The activists have upended the process. Fear of the voting machines is now a red-meat issue not just for online lefties but also for libertarians, for many on the right, and, increasingly, for the establishment. National newspapers run Op-Eds on the issue, network news shows feature the movement's proponents, and officials like Shelley, in California, have been pressed to change their positions on the systems.
If you spend much time in the world of the activists, you'll understand why. In the fall, I sat with Jim March, an anti-Diebold tech expert in Sacramento, Calif., while he showed me on his home PC how to steal an election. March, an ardent libertarian whose apartment is decorated with political posters -- "Politicians Prefer an Unarmed Populace," one announces -- spent months investigating security flaws in touch-screen systems. Thanks to his network of fellow geek-activists, he'd found flaws in the system Diebold used to tally election results, a program called GEMS. The GEMS software runs on a standard PC that's usually housed in a county election office. The system stores its votes in a format recognizable by Microsoft Access, a common office database program. If you've got a copy of Access and can get physical access to the county machine -- or, some activists say, if you discover the county's number and call into the machine over a phone line -- the vote is yours to steal.
While I sat at his computer, March helped me open a file containing actual results from a March 2002 primary election held in San Luis Obispo County, Calif. -- a file that March says would be accessible to anyone who worked in the county elections office on Election Day. Following March's direction, I changed the vote count with a few clicks. Then, he explained how to alter the "audit log," erasing all evidence that we'd tampered with the results. I saved the file. If it had been a real election, I would have been carrying out an electronic coup. It was a chilling realization.
The person who discovered the problems with the GEMS program -- she's singularly responsible for almost every bit of attention recently paid to electronic voting machines, and for almost every juicy detail uncovered about the vote in Georgia -- is a middle-aged publicist-turned-investigative-journalist in Seattle named Bev Harris. Harris began thinking about voting machines in late 2002, when, after reading some claims on the Web that the election equipment firms were being infiltrated by foreign nationals, she decided, almost on a lark, to investigate the matter.
Harris had no journalistic experience, but she'd always harbored fantasies of uncovering something big. She turned out to be exceptionally talented at reporting. Within a few weeks of her investigation, she'd dug up many compelling nuggets. She found, for instance, that in the early 1990s, before he was elected to office, Sen. Chuck Hagel, the Nebraska Republican, served as the president of American Information Systems, the company that built most of the voting machines used in his state. Harris also discovered that Diebold, the firm that produced the machines used in Georgia, had left the software used to run its systems on a public server online. Harris downloaded these files and looked through them. She saw that she had the company's source code as well as several other curiously named files -- one, for example, was called "rob-georgia.zip."

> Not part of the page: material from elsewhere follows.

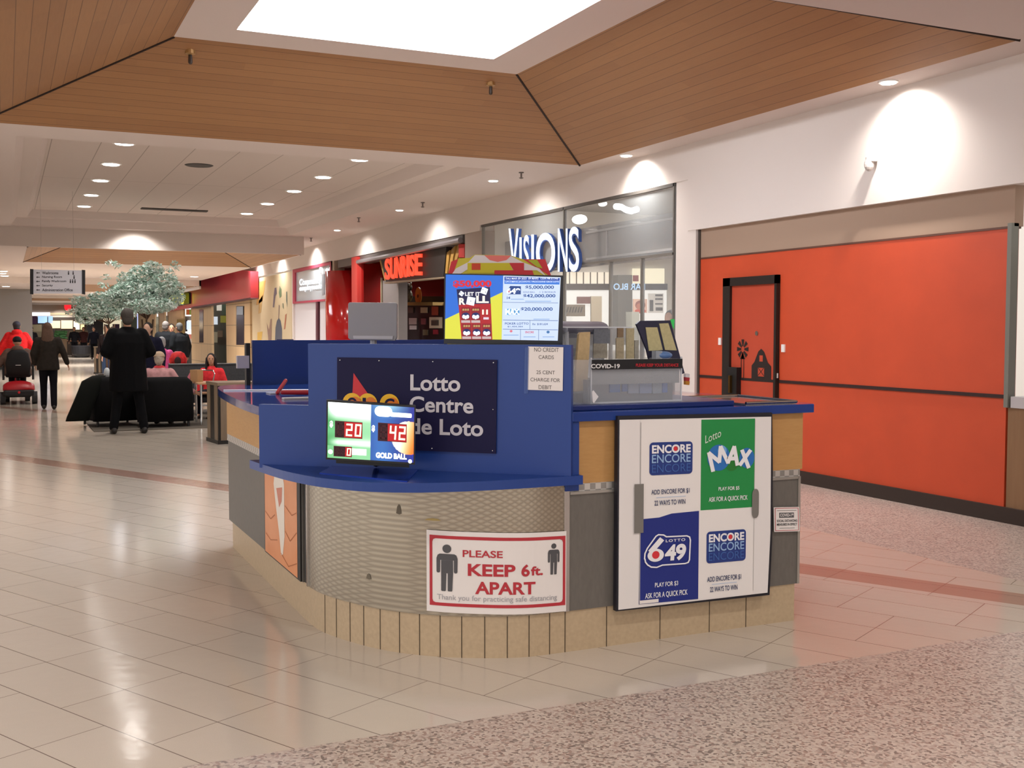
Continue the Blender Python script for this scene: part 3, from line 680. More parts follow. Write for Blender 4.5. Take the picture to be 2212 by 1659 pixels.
# advertising board
XB = 4.535
fr = frame4(at(1338, 907, x=XB), at(1665, 900, x=XB), at(1335.5, 1317, x=XB))
t = thing('advertising_board', 'tall white black-edged lottery poster board with four panels leaning on kiosk front', 'sign', fr.p(.5, 0))
b = B(); DK = M('1b1a24', .5)
b.slab(fr, [(-.012, -.008), (1.008, -.008), (1.022, .3), (1.02, .7), (1.01, 1.022), (-.01, 1.02)], -.03, .0, DK); b.out('board_frame', t)
b = B().slab(fr, [(0, 0), (.99, .008), (1.005, .35), (1.0, 1), (0, 1)], .0, .004, M('e2dedd', .55)); b.out('backing_board', t)
o_ = .006
b = B(); b.rect(fr, .13, .012, .885, .995, o_-.001, M('e6e2e0', .5)); GRN = M('1f8a45', .45); NV = M('1b2b7d', .45)
b.rect(fr, .52, .499, .885, .992, o_, GRN).poly(fr, [(.125, .018), (.51, .014), (.51, .497), (.33, .492), (.25, .475), (.13, .472)], o_, NV)
b.rect(fr, .127, .02, .132, .985, o_+.0005, M('a8a4a2', .7)).rect(fr, .884, .03, .887, .985, o_+.0005, M('b5b1ae', .7)).rect(fr, .13, .02, .25, .038, o_+.001, PAPER)
b.out('printed_panel', t)
WI = M('e9e9ee', .5); LB = M('8fb0d8', .5); MB = M('3c5fa3', .5); NI = M('2a3560', .5)
def encore(b, u0, v0, u1, v1):
    b.rrect(fr, u0, v0, u1, v1, .022, .02, o_+.001, M('243a80', .4)); w = u1-u0; h = v1-v0
    b.text(fr, 'ENCORE', u0+.05*w, v0+.66*h, u1-.05*w, v0+.92*h, o_+.003, WI, .035).text(fr, 'ENCORE', u0+.05*w, v0+.37*h, u1-.05*w, v0+.63*h, o_+.003, LB, .012)
    b.text(fr, 'ENCORE', u0+.05*w, v0+.08*h, u1-.05*w, v0+.33*h, o_+.003, MB, .0); b.disc(fr, u0+.592*w, v0+.79*h, .0135*w/.278, .013*h/.18, o_+.0035, M('d2323c', .5))
for a_ in ((.185, .702, .463, .877), (.562, .204, .83, .379)): b = B(); encore(b, *a_); b.out('logo', t)
b = B()
for u0, w_, m_ in ((.565, .36, None),):
    b.disc(fr, .638, .782, .077, .072, o_+.001, M('2f6fb8', .3)).disc(fr, .83, .775, .052, .056, o_+.001, M('2f6fb8', .3)).disc(fr, .725, .745, .045, .04, o_+.0008, M('2a7a35', .3)).disc(fr, .66, .82, .03, .028, o_+.0012, M('6fa8dd', .3))
def stroke(b, fr, pts, w, off, m, asp=1.0):
    for i in range(len(pts)-1):
        a, c = Vector(pts[i]), Vector(pts[i+1]); d = Vector((c.x-a.x, (c.y-a.y)*asp)).normalized(); n = Vector((-d.y, d.x/asp))*w*.5; e = Vector((d.x, d.y/asp))*w*.25
        b.poly(fr, [tuple(a-e-n), tuple(c+e-n), tuple(c+e+n), tuple(a-e+n)], off+i*.0002, m)
def G(x, y): return ((x/2212*330+1370-1336)/326.5, None)
def gm(x, y):
    px, py = 1370+x*330/2212, 900+y*210/1408; u = (px-1337)/327; yt = 907-.021*(px-1338); yb = 1317-.127*(px-1335); return (u, 1-(py-yt)/(yb-yt))
for iP, P in enumerate(([(1090, 770), (1030, 520), (1180, 640), (1200, 430), (1310, 650), (1400, 430), (1450, 680)], [(1310, 600), (1430, 590)], [(1520, 480), (1620, 715)], [(1640, 480), (1490, 680)])):
    stroke(b, fr, [gm(*q) for q in P], .026, o_+.003+.0006*iP, WI, 1.25)
b.text(fr, 'Lotto', .545, .862, .65, .905, o_+.003, M('cfe0cf', .5), 0, rot=.35)
b.out('logo', t)
b = B()
def g2(x, y):
    px, py = 1330+x*370/2212, 1090+y*240/1435; u = (px-1337)/327; yt = 907-.021*(px-1338); yb = 1317-.127*(px-1335); return (u, 1-(py-yt)/(yb-yt))
OLN = [g2(*q) for q in ((350, 690), (355, 620), (385, 550), (490, 395), (520, 375), (585, 378), (620, 400), (880, 385), (915, 400), (925, 440), (915, 690), (900, 725), (860, 740), (570, 765), (500, 795), (430, 792), (385, 765), (358, 730), (350, 690))]
stroke(b, fr, OLN, .009, o_+.002, WI, 1.25)
stroke(b, fr, [g2(*q) for q in ((555, 440), (430, 590))], .035, o_+.0028, WI, 1.25)
q = g2(488, 640); b.disc(fr, q[0], q[1], .083*.55*1.15, .083*.42, o_+.003, WI).disc(fr, q[0], q[1]+.002, .024, .021, o_+.0035, M('d2323c', .5))
q0 = g2(595, 720); q1 = g2(880, 480); b.text(fr, '49', q0[0], q0[1], q1[0]-.01, q1[1], o_+.0042, WI, .045, shear=.06)
q0 = g2(612, 472); q1 = g2(860, 415); b.text(fr, 'LOTTO', q0[0], q0[1], q1[0], q1[1], o_+.003, WI, .02, sp=1.25); b.out('logo', t)
b = B()
for s_, u0, u1, v0, v1, m_ in (('ADD ENCORE FOR $1', .198, .445, .596, .625, NI), ('22 WAYS TO WIN', .218, .418, .54, .567, NI), ('PLAY FOR $5', .638, .78, .598, .621, WI), ('ASK FOR A QUICK PICK', .573, .838, .538, .568, WI),
                              ('PLAY FOR $3', .225, .375, .098, .126, WI), ('ASK FOR A QUICK PICK', .163, .438, .04, .074, WI), ('ADD ENCORE FOR $1', .568, .8, .098, .13, NI), ('22 WAYS TO WIN', .588, .775, .045, .073, NI)):
    b.text(fr, s_, u0, v0, u1, v1, o_+.002, m_, .012)
b.rect(fr, .23, .581, .42, .583, o_+.002, LB).rect(fr, .6, .086, .77, .088, o_+.002, LB)
b.out('lettering', t)
b = B(); TP = M('77746f', .45); b.rect(fr, .09, .40, .148, .66, o_+.004, TP); b.out('duct_tape', t)
b = B().rrect(fr, .868, .437, .915, .6, .02, .03, o_+.004, TP); NORECALC.add('duct_tape'); b.out('duct_tape', t)
# small covid sticker
fr = frame4(at(1671, 1096, x=4.565), at(1726, 1095, x=4.565), at(1672, 1149, x=4.565))
t = thing('social_distancing_sticker', 'small white square sticker about social distancing on grey kiosk panel', 'sticker', fr.p(.5, 0))
b = B().slab(fr, [(0, 0), (1, 0), (1, 1), (0, 1)], -.004, .002, PAPER); b.out('sticker_sheet', t)
b = B().rect(fr, .04, .95, .96, .97, .003, RED).rect(fr, .04, .04, .96, .06, .003, RED).rect(fr, .04, .04, .06, .97, .003, RED).rect(fr, .94, .04, .96, .97, .003, RED)
b.rect(fr, .2, .57, .78, .78, .003, M('5a5a5c', .6)).text(fr, 'COVID-19', .23, .62, .75, .74, .004, PAPER, .02).text(fr, 'SOCIAL DISTANCING', .1, .4, .9, .5, .004, INK, .02).text(fr, 'MEASURES IN EFFECT', .1, .25, .9, .35, .004, INK, .02)
b.rect(fr, .12, .86, .88, .875, .003, INK).rect(fr, .2, .14, .8, .155, .003, INK); b.out('lettering', t)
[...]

Before Bev Harris found the files used in Georgia, the software in the machines had essentially been secret. Although the code had been reviewed by government testing authorities, nobody outside those labs had been allowed to see the programs, which is a standard provision in most electronic voting systems. When the computing public got a peek at the files Harris found, experts were not kind.
In July, a team of four computer scientists at Johns Hopkins University and Rice University announced that they'd uncovered major security flaws in the machines used in Georgia's elections. "Our analysis shows that this voting system is far below even the most minimal security standards applicable in other contexts," the team wrote. Diebold has long boasted that votes in its system are stored in an encrypted manner, hidden to anyone who didn't have a valid password; the computer scientists found that Diebold's programmers left the "key" to decrypt the votes written into the code, which is a bit like locking your door and placing the key on the welcome mat. The Hopkins/Rice scientists also said that they saw no adequate mechanism to prevent voters from casting multiple ballots, viewing partial election results, or terminating an election early.
On Jan. 19, a team of computer scientists working with RABA Technologies set up a red-team exercise -- a one-day attempt to hack into Diebold machines configured as they would be on Election Day. They were successful. In a short time, the hackers managed to guess the passwords securing the voting system, allowing them to cast multiple ballots. They found that with a standard lock-pick set, they could inconspicuously open up each machine -- sometimes in less than 10 seconds -- and remove or attach various pieces of hardware, letting them erase or change electronic ballots. They concluded that Diebold's touch-screen machines contain "considerable security risks," and they suggested that Maryland put in place stringent safeguards before its March 2 primary, and that the state overhaul the system before the presidential election.
Diebold fiercely disputes that its technology is vulnerable to attacks. Mark Radke, a spokesman for Diebold, says that the RABA study pointed out some areas in which Maryland could improve its voting procedures, and he's pleased that Maryland is instituting those changes. As for the Hopkins study, Radke says the scientists who looked at the system erred in their assessment by examining only a small bit of the code and by neglecting the "checks and balances" that occur in an actual election. He pointed to a study of the company's system that was performed by Science Applications International Corp., a consulting firm, at the behest of the state of Maryland. The SAIC report gives Diebold a clean bill of health, and Georgia officials say it proves their system is safe. (The study is available here in PDF format.)
There is no evidence that someone tampered with the votes in Georgia. But certainly it is not beyond the bounds of possibility that someone could do so in the future. The history of American democracy is replete with allegations of vote fixing and stolen elections -- from Rutherford Hayes' disputed victory over Samuel Tilden in 1876 to Illinois in 1960 (there were vote fraud allegations against both Richard Nixon and John F. Kennedy) to the Florida debacle in 2000. Leaving the security of such a crucial government function in the hands of private companies motivated primarily by a desire to make a quick buck seems like a loopy idea to many people. And the more one listens to the activists' complaints about how Diebold does business, the more one comes to understand their worries about election security.